Woodside out of Kitimat
Woodside's headquarters in Perth. Photo: Woodside

Woodside will take a loss of between $50 million and $80 million as it exits its 50 per cent share of the Kitimat project in Canada, after partner Chevron also left the development.

The two energy companies had planned an LNG facility in British Columbia with up to 18 million tonnes annual capacity and a 480-kilometre pipeline.

In December 2019, Chevron said it would divest its 50 per cent interest in the project, while in April of this year the US giant said it would cease funding feasibility work.

Today, Woodside said it would exit its interest, including divestment or wind-up of assets and leases covering the pipeline and proposed LNG facility.

But it would retain acreage in the Liard Basin gas resource.

Woodside said the move would affect profit by between $US40 million and $US60 million in the 2021 financial year.

Acting chief executive Meg O'Neill said Woodside would focus on opportunities in Australia and Senegal.

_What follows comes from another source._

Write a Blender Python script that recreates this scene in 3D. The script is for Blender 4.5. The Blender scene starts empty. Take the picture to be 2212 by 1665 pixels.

“Following Chevron’s decision to exit KLNG and subsequent decision in March 2021 to cease funding further feasibility work, Woodside undertook a comprehensive review of our options for the project and our wider development portfolio,” Ms O’Neill said.

“The Kitimat LNG proposal was designed to develop a new source of LNG to supply Asian markets in the latter part of this decade. 

“However, we have decided to prioritise the allocation of capital to opportunities that will deliver nearer-term shareholder value.

“Woodside is focused on working towards the targeted final investment decision for the Scarborough LNG development in Western Australia in the second half of 2021 and the continued successful execution of our Sangomar oil project offshore Senegal.

“Retaining an upstream position in the prolific Liard Basin provides Woodside a low-cost option to investigate potential future natural gas, ammonia and hydrogen opportunities in British Columbia.” 

Karratha

Closer to home, Woodside expects to relocate about 50 employees and family from Karratha to Perth within the next 12 months.

Woodside operates the Pluto and Karratha LNG facilities on the Burrup Peninsula.

A spokesperson said the change would help Woodside stay competitive and extend the life of Karratha gas operations.

“Our future operating model will maintain an operations and execution focus on site – and predominantly residential – with preparation, planning and strategic roles located in Perth that support Karratha gas plant,” a Woodside spokesperson said

“This model is aligned with our other operating assets.

“While we are still consulting employees, including on preferred roles and locations where we can, we expect about 50 employees and their families will relocate from Karratha to Perth between December 2021 and February 2022. 

“Roles based in Perth are residential, not fly-in, fly-out.“

Woodside said it had 560 employees living in Karratha, up 100 since 2018.

The company said the frontline operations workforce would be predominantly residential by the mid to late 2020s.